If you really need to weigh 1 mg, you need a micro balance which might be more expensive than ordering larger amounts of your standards for many years.
I always found it easier to weigh out 10mg-100mg into a larger volume of solvent to make a standard, or into smaller volumes of solvent and then do a secondary dilution. Without at least a 5 place balance and probably having it in a glovebox I wouldn't try for 1mg.
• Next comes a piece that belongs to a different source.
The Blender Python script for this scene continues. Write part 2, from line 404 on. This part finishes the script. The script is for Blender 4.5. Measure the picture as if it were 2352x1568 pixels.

If you weigh out 11mg instead of 10mg, you just account for that in a secondary dilution to bring it to the proper concentration instead of trying for exactly 10mg.
The past is there to guide us into the future, not to dwell in.
Accurately weighing 1 mg needs a microbalance - a balance that reads to 1 microgram. A microblance needs to be on a proper weighing table in a draught=proof, thermostatted room. Better to weigh bigger quantities and dilute them more.

Peter
Peter Apps
If you do some propagation of error calculations and use standard deviations that reflect the nominal error in a volumetric flask and for the 4-place analytical balance, you will find that what was indicated above is true. 0.0100 g in a 25 mL volumetric flask will give you about 5% error in the final calculated concentration of the standard.

If you change the mass to 0.025 g, keeping the same standard deviations for the flask and the balance, the error drops to 2% (within the error of a good analytical measurement).

1 mg on a 4-place balance is about 50% error (I'm taking the standard deviation for the mass measured as +/- 0.0005 g).

As you might expect, the error in the actual dilution volume has much less of an effect on the error of the final concentration than does the mass of analyte.